* PROVIDED DATA *

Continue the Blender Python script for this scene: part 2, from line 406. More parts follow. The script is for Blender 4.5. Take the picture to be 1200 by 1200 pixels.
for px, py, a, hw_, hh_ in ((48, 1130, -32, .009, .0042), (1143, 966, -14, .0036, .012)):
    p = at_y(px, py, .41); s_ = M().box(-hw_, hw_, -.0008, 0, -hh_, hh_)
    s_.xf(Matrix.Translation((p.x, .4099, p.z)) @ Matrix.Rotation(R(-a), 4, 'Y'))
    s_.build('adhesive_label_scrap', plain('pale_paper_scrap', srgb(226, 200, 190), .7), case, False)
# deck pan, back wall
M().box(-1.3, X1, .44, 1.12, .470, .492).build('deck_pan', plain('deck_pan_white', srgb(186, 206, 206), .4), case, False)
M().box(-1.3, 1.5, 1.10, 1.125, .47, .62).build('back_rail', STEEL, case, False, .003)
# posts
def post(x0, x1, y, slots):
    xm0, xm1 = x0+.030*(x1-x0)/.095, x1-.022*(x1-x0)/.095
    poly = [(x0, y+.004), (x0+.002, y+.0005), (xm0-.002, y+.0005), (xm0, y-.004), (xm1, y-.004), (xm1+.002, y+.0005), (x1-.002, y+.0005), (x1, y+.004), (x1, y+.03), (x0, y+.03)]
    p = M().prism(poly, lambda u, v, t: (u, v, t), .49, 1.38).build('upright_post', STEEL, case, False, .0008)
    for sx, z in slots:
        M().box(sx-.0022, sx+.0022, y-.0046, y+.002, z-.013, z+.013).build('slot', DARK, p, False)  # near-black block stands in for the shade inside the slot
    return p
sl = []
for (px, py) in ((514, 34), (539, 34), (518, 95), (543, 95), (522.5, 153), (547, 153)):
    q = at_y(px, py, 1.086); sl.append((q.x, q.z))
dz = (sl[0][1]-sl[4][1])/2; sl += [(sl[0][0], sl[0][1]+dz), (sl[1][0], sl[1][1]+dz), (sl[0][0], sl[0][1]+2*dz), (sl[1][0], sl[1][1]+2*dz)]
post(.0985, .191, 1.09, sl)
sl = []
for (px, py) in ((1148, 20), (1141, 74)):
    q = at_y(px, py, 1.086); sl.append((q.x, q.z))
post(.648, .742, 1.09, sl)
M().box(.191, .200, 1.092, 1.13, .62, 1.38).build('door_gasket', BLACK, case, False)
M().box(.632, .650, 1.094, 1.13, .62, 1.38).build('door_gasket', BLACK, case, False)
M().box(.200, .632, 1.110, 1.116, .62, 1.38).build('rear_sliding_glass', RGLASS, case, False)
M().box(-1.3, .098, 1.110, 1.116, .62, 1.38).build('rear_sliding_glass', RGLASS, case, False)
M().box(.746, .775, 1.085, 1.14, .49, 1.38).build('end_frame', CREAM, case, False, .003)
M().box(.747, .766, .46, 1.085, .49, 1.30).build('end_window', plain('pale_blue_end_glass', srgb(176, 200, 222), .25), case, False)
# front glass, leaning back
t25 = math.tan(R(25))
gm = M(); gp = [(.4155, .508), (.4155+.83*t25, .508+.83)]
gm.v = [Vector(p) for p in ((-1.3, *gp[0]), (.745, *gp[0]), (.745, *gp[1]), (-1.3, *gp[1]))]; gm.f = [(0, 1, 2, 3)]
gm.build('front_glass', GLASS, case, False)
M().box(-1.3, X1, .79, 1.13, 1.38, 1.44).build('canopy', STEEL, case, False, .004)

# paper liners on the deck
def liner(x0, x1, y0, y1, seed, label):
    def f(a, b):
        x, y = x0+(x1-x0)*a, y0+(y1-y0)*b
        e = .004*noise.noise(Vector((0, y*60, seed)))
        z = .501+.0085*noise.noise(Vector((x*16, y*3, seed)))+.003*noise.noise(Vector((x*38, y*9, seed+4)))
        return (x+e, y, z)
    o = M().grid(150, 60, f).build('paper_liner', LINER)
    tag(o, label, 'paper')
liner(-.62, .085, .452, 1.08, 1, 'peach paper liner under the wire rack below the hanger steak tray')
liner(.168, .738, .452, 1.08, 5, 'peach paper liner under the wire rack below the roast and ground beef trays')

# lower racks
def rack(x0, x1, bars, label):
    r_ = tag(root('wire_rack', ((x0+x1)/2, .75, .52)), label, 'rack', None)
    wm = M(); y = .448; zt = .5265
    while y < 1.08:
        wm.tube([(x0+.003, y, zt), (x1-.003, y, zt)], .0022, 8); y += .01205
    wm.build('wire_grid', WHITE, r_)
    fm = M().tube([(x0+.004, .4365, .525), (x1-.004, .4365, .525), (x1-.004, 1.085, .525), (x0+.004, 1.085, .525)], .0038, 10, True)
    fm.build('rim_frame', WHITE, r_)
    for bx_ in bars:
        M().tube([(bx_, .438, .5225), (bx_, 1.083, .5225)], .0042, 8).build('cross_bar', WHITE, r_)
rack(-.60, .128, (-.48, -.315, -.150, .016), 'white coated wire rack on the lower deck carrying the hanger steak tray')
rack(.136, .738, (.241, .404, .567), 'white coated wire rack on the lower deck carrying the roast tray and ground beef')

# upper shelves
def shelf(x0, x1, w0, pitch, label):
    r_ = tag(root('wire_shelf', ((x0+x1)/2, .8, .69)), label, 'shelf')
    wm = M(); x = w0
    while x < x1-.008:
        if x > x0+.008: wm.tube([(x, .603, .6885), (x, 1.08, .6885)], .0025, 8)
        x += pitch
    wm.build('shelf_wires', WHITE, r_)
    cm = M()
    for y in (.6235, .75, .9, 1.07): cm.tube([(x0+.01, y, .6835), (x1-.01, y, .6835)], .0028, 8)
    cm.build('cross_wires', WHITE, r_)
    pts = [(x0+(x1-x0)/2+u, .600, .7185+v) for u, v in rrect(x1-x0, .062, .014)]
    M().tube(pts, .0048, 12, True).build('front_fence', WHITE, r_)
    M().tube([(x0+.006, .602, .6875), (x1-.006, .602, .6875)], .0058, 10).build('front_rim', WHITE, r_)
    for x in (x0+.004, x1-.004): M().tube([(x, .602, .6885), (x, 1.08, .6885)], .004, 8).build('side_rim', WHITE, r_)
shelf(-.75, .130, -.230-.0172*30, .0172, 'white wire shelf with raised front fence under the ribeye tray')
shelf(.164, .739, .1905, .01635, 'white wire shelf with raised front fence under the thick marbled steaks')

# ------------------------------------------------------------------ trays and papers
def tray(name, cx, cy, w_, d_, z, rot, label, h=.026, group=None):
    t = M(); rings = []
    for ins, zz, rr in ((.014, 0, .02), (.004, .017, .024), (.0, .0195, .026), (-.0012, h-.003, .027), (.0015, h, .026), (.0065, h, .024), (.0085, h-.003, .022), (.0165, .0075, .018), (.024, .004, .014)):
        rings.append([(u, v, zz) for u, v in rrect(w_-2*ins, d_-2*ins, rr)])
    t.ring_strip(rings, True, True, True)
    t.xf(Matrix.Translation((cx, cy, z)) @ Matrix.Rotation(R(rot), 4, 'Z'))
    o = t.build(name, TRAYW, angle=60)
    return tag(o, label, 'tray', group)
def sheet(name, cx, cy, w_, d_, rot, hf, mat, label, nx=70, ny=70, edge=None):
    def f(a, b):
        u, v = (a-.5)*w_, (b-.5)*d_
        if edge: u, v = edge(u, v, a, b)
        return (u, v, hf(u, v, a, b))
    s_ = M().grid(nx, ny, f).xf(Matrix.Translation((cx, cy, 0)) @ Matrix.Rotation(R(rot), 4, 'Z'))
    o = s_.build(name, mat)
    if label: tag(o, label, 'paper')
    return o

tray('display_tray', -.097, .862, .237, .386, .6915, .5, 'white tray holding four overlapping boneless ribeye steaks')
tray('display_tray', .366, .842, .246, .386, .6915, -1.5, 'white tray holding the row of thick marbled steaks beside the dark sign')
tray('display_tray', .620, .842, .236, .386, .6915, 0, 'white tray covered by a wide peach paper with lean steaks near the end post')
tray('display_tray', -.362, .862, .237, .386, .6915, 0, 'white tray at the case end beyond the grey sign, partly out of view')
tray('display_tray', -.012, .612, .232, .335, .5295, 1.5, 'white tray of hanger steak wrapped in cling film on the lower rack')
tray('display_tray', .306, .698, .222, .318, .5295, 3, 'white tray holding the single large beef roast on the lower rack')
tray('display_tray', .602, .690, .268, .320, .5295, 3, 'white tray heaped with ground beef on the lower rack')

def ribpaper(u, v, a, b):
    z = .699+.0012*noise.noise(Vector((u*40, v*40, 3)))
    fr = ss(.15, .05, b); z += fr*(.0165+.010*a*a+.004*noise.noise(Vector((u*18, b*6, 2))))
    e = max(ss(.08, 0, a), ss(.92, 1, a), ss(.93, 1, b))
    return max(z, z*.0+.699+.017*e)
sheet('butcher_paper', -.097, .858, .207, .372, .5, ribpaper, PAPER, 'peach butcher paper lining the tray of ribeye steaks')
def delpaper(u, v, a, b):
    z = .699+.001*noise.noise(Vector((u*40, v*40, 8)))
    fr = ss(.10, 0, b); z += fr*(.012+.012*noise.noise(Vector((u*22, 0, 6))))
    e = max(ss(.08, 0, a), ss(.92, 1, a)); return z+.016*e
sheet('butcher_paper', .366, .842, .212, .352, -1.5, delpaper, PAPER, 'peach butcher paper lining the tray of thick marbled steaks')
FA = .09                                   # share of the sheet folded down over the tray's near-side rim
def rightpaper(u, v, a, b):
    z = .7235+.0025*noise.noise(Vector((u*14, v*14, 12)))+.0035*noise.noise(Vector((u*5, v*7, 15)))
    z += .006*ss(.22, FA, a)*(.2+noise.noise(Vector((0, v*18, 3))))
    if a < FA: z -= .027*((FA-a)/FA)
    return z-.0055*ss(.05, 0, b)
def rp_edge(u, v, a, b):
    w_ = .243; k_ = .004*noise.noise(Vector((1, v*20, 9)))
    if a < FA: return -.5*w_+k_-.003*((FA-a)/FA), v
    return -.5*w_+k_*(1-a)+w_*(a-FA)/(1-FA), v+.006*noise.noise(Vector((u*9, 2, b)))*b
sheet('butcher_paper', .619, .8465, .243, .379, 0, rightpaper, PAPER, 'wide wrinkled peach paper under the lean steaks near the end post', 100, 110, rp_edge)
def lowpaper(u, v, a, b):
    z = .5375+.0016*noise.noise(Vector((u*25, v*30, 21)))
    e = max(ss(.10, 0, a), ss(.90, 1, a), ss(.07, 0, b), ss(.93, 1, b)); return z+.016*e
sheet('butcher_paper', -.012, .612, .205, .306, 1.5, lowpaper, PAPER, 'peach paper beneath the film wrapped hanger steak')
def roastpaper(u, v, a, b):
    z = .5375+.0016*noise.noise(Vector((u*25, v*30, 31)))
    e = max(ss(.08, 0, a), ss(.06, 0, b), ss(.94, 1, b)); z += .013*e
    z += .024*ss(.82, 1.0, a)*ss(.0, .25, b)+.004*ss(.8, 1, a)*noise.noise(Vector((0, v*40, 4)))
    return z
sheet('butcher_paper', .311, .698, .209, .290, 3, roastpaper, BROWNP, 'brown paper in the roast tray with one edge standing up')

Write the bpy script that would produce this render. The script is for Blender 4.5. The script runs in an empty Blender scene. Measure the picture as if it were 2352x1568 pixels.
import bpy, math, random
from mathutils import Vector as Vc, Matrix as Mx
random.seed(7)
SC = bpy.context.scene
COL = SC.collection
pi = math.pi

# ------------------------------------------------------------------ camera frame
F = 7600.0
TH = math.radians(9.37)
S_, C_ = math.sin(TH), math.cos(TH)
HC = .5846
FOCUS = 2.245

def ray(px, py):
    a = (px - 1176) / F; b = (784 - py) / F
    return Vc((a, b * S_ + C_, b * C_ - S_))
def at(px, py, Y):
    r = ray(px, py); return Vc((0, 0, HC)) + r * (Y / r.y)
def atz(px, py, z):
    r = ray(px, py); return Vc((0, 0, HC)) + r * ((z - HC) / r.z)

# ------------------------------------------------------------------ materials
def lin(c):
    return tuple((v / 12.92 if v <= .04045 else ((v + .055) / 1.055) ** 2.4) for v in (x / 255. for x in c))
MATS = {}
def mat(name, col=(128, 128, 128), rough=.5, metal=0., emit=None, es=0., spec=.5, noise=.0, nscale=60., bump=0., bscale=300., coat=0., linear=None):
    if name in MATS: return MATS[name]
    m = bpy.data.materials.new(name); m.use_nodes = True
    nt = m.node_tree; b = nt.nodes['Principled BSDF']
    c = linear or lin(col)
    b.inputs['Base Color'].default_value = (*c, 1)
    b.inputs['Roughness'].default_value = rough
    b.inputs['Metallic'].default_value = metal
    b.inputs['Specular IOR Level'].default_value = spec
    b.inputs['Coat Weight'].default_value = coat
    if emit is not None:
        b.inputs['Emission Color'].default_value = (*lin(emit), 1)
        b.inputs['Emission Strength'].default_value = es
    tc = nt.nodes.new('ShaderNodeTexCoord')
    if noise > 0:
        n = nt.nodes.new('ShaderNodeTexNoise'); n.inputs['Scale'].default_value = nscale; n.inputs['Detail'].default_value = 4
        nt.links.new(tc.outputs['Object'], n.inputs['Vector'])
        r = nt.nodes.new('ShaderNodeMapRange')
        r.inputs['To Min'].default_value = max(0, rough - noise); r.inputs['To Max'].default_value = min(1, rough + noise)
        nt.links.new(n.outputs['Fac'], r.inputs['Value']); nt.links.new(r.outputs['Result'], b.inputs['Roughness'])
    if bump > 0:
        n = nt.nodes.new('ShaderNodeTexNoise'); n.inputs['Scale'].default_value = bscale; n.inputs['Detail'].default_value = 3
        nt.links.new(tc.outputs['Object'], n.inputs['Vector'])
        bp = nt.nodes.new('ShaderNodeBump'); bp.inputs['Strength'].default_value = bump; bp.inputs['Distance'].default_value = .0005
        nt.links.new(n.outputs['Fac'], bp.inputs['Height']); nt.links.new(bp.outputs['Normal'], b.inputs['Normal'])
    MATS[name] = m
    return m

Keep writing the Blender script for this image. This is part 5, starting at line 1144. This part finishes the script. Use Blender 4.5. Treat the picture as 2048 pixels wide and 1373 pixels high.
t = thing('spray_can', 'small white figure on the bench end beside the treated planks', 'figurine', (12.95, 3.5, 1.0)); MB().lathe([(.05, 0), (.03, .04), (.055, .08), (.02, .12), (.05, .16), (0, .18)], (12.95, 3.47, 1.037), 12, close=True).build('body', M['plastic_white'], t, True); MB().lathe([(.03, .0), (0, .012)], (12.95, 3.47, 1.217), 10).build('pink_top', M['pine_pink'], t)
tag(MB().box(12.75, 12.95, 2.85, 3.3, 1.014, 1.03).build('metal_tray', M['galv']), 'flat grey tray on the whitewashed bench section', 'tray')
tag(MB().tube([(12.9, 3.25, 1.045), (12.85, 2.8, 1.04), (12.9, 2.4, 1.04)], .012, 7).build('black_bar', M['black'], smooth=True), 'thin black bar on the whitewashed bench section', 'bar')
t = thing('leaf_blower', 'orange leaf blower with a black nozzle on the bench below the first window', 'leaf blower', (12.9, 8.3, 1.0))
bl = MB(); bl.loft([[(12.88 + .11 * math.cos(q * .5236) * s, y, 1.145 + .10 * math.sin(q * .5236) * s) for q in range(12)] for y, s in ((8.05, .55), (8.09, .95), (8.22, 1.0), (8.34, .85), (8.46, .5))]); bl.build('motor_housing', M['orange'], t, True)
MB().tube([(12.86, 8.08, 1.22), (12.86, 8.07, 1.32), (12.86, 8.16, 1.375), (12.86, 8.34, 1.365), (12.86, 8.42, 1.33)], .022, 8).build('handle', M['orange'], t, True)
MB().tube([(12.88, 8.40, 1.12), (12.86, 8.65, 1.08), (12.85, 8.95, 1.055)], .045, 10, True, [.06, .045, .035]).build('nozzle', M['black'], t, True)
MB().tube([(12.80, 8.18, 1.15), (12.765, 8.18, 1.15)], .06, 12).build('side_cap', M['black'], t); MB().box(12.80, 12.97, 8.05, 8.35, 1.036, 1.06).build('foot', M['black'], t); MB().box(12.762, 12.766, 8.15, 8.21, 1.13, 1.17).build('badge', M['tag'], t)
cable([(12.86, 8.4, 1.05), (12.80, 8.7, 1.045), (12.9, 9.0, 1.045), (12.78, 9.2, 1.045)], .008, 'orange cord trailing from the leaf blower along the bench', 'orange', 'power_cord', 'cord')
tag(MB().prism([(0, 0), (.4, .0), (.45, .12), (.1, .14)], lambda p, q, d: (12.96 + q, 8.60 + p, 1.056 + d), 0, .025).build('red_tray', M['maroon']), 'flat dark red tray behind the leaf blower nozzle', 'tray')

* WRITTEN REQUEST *
Return exactly the lines from the one containing "Keep writing the" to the last line of the data, and nothing more.

* THE RESPONSE *
Keep writing the Blender script for this image. This is part 5, starting at line 1144. This part finishes the script. Use Blender 4.5. Treat the picture as 2048 pixels wide and 1373 pixels high.
t = thing('spray_can', 'small white figure on the bench end beside the treated planks', 'figurine', (12.95, 3.5, 1.0)); MB().lathe([(.05, 0), (.03, .04), (.055, .08), (.02, .12), (.05, .16), (0, .18)], (12.95, 3.47, 1.037), 12, close=True).build('body', M['plastic_white'], t, True); MB().lathe([(.03, .0), (0, .012)], (12.95, 3.47, 1.217), 10).build('pink_top', M['pine_pink'], t)
tag(MB().box(12.75, 12.95, 2.85, 3.3, 1.014, 1.03).build('metal_tray', M['galv']), 'flat grey tray on the whitewashed bench section', 'tray')
tag(MB().tube([(12.9, 3.25, 1.045), (12.85, 2.8, 1.04), (12.9, 2.4, 1.04)], .012, 7).build('black_bar', M['black'], smooth=True), 'thin black bar on the whitewashed bench section', 'bar')
t = thing('leaf_blower', 'orange leaf blower with a black nozzle on the bench below the first window', 'leaf blower', (12.9, 8.3, 1.0))
bl = MB(); bl.loft([[(12.88 + .11 * math.cos(q * .5236) * s, y, 1.145 + .10 * math.sin(q * .5236) * s) for q in range(12)] for y, s in ((8.05, .55), (8.09, .95), (8.22, 1.0), (8.34, .85), (8.46, .5))]); bl.build('motor_housing', M['orange'], t, True)
MB().tube([(12.86, 8.08, 1.22), (12.86, 8.07, 1.32), (12.86, 8.16, 1.375), (12.86, 8.34, 1.365), (12.86, 8.42, 1.33)], .022, 8).build('handle', M['orange'], t, True)
MB().tube([(12.88, 8.40, 1.12), (12.86, 8.65, 1.08), (12.85, 8.95, 1.055)], .045, 10, True, [.06, .045, .035]).build('nozzle', M['black'], t, True)
MB().tube([(12.80, 8.18, 1.15), (12.765, 8.18, 1.15)], .06, 12).build('side_cap', M['black'], t); MB().box(12.80, 12.97, 8.05, 8.35, 1.036, 1.06).build('foot', M['black'], t); MB().box(12.762, 12.766, 8.15, 8.21, 1.13, 1.17).build('badge', M['tag'], t)
cable([(12.86, 8.4, 1.05), (12.80, 8.7, 1.045), (12.9, 9.0, 1.045), (12.78, 9.2, 1.045)], .008, 'orange cord trailing from the leaf blower along the bench', 'orange', 'power_cord', 'cord')
tag(MB().prism([(0, 0), (.4, .0), (.45, .12), (.1, .14)], lambda p, q, d: (12.96 + q, 8.60 + p, 1.056 + d), 0, .025).build('red_tray', M['maroon']), 'flat dark red tray behind the leaf blower nozzle', 'tray')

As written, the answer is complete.